◆ **Task to carry out**
Exactly retype the lines of the material from its first line to the line with "u0, u1 = f(.475, .5);", including both.

◆ **Given material**
## begin

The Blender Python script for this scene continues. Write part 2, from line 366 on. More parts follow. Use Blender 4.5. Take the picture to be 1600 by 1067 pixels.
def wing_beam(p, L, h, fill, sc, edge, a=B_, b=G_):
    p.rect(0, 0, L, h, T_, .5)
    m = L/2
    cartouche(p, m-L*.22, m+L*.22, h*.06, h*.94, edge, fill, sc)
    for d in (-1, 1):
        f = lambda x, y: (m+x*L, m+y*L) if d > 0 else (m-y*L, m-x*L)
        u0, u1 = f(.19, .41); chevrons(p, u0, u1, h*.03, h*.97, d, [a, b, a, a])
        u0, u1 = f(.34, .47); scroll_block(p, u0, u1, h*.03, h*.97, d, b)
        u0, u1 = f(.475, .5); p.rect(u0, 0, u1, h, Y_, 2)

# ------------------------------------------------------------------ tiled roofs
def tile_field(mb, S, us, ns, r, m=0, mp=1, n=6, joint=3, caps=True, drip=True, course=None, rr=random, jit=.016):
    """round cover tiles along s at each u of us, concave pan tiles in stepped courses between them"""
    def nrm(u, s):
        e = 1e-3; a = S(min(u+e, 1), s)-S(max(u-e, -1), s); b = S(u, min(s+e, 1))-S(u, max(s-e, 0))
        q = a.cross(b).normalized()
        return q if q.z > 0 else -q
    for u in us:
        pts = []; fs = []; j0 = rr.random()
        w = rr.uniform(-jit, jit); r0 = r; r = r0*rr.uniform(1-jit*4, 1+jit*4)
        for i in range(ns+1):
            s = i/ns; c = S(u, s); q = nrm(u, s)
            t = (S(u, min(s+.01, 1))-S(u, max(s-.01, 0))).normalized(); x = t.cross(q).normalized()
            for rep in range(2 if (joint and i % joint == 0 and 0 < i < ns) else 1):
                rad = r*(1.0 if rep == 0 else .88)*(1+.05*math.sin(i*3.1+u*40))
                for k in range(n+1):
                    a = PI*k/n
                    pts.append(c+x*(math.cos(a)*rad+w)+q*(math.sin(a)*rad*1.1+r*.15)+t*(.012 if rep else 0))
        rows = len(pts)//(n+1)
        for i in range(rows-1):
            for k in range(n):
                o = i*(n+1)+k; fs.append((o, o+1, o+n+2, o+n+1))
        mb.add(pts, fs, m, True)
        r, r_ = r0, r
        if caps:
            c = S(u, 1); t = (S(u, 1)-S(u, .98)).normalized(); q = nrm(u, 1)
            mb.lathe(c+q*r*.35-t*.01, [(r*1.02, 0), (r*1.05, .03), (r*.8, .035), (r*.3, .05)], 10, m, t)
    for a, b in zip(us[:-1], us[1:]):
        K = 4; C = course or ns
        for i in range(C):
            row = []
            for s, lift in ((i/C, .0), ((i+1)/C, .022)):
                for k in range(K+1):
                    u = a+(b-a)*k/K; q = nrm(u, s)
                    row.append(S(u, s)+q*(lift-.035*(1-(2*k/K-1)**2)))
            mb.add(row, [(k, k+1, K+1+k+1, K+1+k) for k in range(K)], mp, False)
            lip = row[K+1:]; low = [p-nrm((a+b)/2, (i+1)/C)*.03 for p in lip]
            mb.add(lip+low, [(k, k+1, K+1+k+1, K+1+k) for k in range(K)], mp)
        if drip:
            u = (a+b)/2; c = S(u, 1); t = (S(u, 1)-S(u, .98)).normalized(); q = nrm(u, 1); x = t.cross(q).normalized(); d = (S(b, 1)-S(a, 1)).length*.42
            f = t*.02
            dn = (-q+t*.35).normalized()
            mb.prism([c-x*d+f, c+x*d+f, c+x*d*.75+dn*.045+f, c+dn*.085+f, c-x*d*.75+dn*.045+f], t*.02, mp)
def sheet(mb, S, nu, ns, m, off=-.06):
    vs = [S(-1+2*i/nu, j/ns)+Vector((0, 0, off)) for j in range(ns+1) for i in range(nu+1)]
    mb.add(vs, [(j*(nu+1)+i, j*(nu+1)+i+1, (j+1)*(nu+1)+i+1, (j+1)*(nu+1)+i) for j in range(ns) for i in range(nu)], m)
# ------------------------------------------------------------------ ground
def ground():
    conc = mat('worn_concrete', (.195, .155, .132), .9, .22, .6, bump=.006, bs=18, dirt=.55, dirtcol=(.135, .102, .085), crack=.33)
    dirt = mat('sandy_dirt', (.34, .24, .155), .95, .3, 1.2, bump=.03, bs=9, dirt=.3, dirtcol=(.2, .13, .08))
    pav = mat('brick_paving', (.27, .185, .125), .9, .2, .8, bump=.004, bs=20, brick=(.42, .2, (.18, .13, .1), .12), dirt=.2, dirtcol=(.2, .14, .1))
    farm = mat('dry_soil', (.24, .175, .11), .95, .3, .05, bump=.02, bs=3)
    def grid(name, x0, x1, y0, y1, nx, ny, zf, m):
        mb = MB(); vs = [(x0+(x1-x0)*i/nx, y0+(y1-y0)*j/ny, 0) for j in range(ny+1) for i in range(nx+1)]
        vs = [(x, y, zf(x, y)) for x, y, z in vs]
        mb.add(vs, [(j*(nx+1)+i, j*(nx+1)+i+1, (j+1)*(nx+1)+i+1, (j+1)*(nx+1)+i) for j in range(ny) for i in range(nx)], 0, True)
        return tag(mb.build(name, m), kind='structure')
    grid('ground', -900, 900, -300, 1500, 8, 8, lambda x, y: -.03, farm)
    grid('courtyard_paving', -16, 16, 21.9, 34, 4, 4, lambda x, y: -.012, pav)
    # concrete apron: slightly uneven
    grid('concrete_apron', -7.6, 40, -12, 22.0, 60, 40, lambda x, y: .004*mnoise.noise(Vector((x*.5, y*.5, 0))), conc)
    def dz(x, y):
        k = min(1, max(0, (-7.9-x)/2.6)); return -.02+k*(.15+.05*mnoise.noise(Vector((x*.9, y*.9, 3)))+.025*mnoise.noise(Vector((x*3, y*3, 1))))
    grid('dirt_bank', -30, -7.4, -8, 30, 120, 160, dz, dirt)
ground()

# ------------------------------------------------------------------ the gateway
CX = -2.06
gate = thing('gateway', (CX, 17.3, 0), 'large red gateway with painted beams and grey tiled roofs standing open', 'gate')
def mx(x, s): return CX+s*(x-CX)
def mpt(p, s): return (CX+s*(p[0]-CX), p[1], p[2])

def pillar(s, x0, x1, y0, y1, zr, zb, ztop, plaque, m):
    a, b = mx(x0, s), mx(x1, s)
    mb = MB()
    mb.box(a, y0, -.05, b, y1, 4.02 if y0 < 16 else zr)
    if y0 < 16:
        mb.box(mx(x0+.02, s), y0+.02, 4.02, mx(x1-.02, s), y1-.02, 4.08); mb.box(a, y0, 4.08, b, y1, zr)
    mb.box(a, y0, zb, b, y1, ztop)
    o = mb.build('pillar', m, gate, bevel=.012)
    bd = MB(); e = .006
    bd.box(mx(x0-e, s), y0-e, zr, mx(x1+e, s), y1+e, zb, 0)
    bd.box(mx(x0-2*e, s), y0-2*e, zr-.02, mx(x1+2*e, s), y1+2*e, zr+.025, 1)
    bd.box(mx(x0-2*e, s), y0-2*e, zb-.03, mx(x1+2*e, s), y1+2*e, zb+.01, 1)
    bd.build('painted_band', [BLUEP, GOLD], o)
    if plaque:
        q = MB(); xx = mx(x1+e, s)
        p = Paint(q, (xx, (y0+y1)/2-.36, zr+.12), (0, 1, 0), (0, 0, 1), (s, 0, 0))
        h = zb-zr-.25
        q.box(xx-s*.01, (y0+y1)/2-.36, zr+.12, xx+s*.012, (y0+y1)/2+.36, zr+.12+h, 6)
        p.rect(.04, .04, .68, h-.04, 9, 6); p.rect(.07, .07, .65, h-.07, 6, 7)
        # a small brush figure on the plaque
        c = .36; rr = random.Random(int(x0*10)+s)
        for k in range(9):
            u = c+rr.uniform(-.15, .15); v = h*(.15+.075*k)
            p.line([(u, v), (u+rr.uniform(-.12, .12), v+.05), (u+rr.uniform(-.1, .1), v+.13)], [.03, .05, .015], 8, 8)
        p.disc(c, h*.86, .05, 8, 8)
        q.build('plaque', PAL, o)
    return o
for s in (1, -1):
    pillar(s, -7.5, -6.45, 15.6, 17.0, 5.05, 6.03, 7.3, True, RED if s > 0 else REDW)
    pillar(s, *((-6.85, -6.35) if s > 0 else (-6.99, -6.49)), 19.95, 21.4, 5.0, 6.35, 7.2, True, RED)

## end

◆ **Written answer**
The Blender Python script for this scene continues. Write part 2, from line 366 on. More parts follow. Use Blender 4.5. Take the picture to be 1600 by 1067 pixels.
def wing_beam(p, L, h, fill, sc, edge, a=B_, b=G_):
    p.rect(0, 0, L, h, T_, .5)
    m = L/2
    cartouche(p, m-L*.22, m+L*.22, h*.06, h*.94, edge, fill, sc)
    for d in (-1, 1):
        f = lambda x, y: (m+x*L, m+y*L) if d > 0 else (m-y*L, m-x*L)
        u0, u1 = f(.19, .41); chevrons(p, u0, u1, h*.03, h*.97, d, [a, b, a, a])
        u0, u1 = f(.34, .47); scroll_block(p, u0, u1, h*.03, h*.97, d, b)
        u0, u1 = f(.475, .5); p.rect(u0, 0, u1, h, Y_, 2)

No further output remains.